Indeed, investors will be eagerly analysing pricing relative to other commercial property sectors. In the UK, for example, prime industrial yields (4.00%) are currently 90bps below the all-sector average, whereas 24 months ago, prime yields were 4bps above the all-sector average. This is a shift we could see transpiring in the most constrained European markets over the next 18–24 months. Looking forward over the next 12 months, further industrial yield compression is expected across Germany, France, Portugal, Greece, Sweden, Czech Republic and Romania.

Retail

Overall repricing, repositioning and repurposing will be the leitmotiv of retail investment activity in the next 12 months.

Further prime yield softening is expected in the sector notably in the UK, France, Norway, Sweden, Spain and Portugal, whilst it should remain stable in Germany, Netherlands, Italy and Poland. Romania will be the only exception where further inward movement is anticipated in the coming year. Repricing will bring more opportunities to the fore, including a growing number of portfolios. It may notably convince some retailers to sell their properties in anticipation of continuing downward price correction. Hence, we expect the number of SLB deals to keep increasing.

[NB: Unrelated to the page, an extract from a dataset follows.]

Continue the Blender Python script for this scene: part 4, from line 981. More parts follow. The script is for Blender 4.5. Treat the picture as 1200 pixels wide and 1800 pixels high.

As the role of physical retailing is rapidly evolving, bringing in its wake new concepts requiring adjustment and adaptation, there is growing upside opportunities for value add investors to look into repositioning options of prime existing schemes. The rise of e-commerce will inevitably lead to more rationalisation movements. Some existing secondary retail formats may be repurposed to service the rising property needs of e-commerce to provide local fulfilment centres, click and collect points or urban warehouses for last-mile delivery.